LA CORTE SUPREMA DI CASSAZIONE
SEZIONE PRIMA CIVILE
Composta dagli Ill.mi Sigg.ri Magistrati:
Dott. DE CHIARA Carlo – Presidente –
Dott. STALLA Giacomo Maria – Consigliere –
Dott. DI MARZIO Fabrizio – Consigliere –
Dott. TRICOMI Laura – Consigliere –
Dott. ANDRONIO Alessandro Maria – rel. Consigliere –
ha pronunciato la seguente:
ORDINANZA
sul ricorso proposto da:
D.A., nato in *****, rappresentato e difeso dall’avv. Giuseppe Mariani, ed elettivamente domiciliato presso lo studio dell’avv. Luciano Natale Vinci, in Roma, via Taranto 90;
– ricorrente –
contro
Ministero dell’Interno, (*****) – Prefettura di Potenza –
Questura di Potenza, rappresentati e difesi ex lege dall’Avvocatura generale dello Stato e domiciliati nei suoi uffici di Roma, via dei Portoghesi 12;
– intimati –
avverso il decreto del Giudice di Pace di Melfi, depositato il 27/01/2020;
udita la relazione della causa svolta nella camera di consiglio non partecipata del 04/02/2021 dal consigliere Dott. Alessandro M.
Andronio.
FATTI DI CAUSA
1. Con il provvedimento indicato in epigrafe, il Giudice di Pace di Potenza, vista la richiesta formulata dal Questore ai sensi del D.Lgs. 25 luglio 1998, n. 286, art. 14, comma 5, ha disposto la proroga per 30 giorni del trattenimento dell’interessato presso il centro di permanenza per i rimpatri.
2. Avverso il provvedimento l’interessato ha proposto ricorso per cassazione, deducendo, con unico motivo di doglianza, la violazione del D.Lgs. 25 luglio 1998, n. 286, art. 19, comma 2, sul rilievo che la questura non avrebbe fornito alcuna documentazione a conferma dello svolgimento di attività volte all’identificazione e al rimpatrio del ricorrente, contrariamente a quanto ritenuto dal Giudice di Pace.
3. L’amministrazione intimata si è costituita, senza formulare deduzioni, al solo scopo dell’eventuale partecipazione all’udienza di discussione della causa.
RAGIONI DELLA DECISIONE
1. Il ricorso è inammissibile, perché solo formalmente riferito a violazione di legge, ma sostanzialmente diretto a contestare la motivazione del provvedimento impugnato; contestazione preclusa in sede di legittimità, perché non rientrante nel novero dei motivi consentiti dall’art. 360 c.p.c.
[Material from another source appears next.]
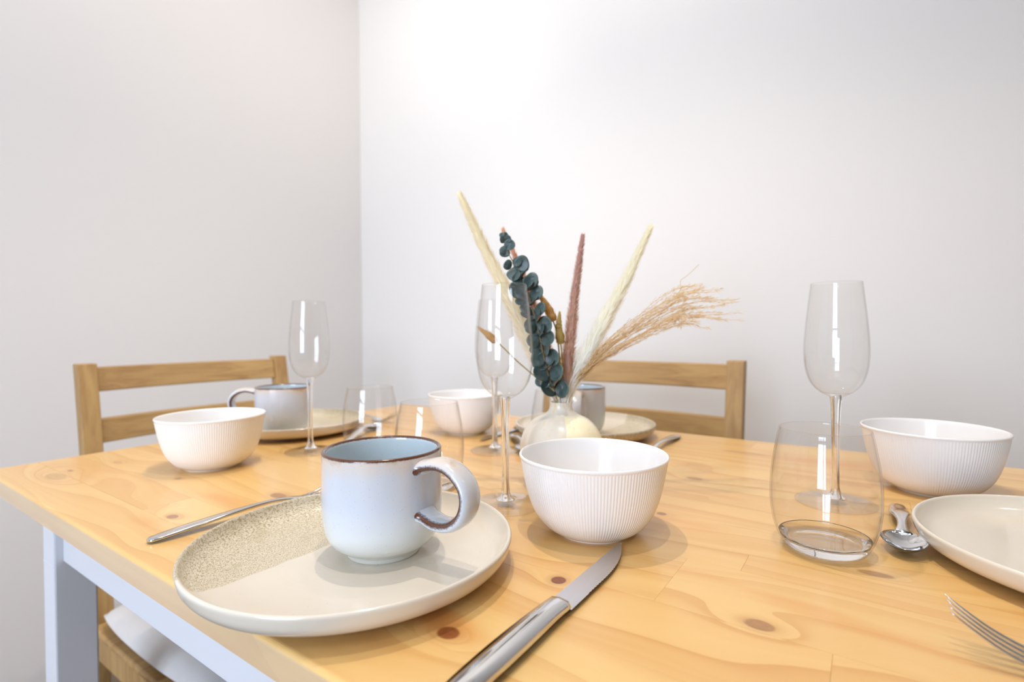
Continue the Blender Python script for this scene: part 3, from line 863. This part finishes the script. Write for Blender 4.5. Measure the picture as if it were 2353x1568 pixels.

Deve in ogni caso rilevarsi che il ricorrente si limita a generiche asserzioni circa una pretesa non necessità di ulteriori accertamenti da parte della pubblica amministrazione nei suoi confronti, senza considerare la necessità di proseguire quelli in corso a suo carico, sulla base della documentazione prodotta dalla Questura.
2. In conclusione, il ricorso deve essere dichiarato inammissibile. Nulla è dovuto per le spese dal ricorrente soccombente, in mancanza di costituzione dell’amministrazione resistente.
Poiché dagli atti il processo risulta esente dal contributo unificato, non trova applicazione il D.P.R. n. 115 del 2002, art. 13, comma 1 quater, nel testo introdotto dalla L. 24 dicembre 2012, n. 228, art. 1, comma 17.
P.Q.M.
La Corte dichiara inammissibile ricorso.
Così deciso in Roma, il 4 febbraio 2021.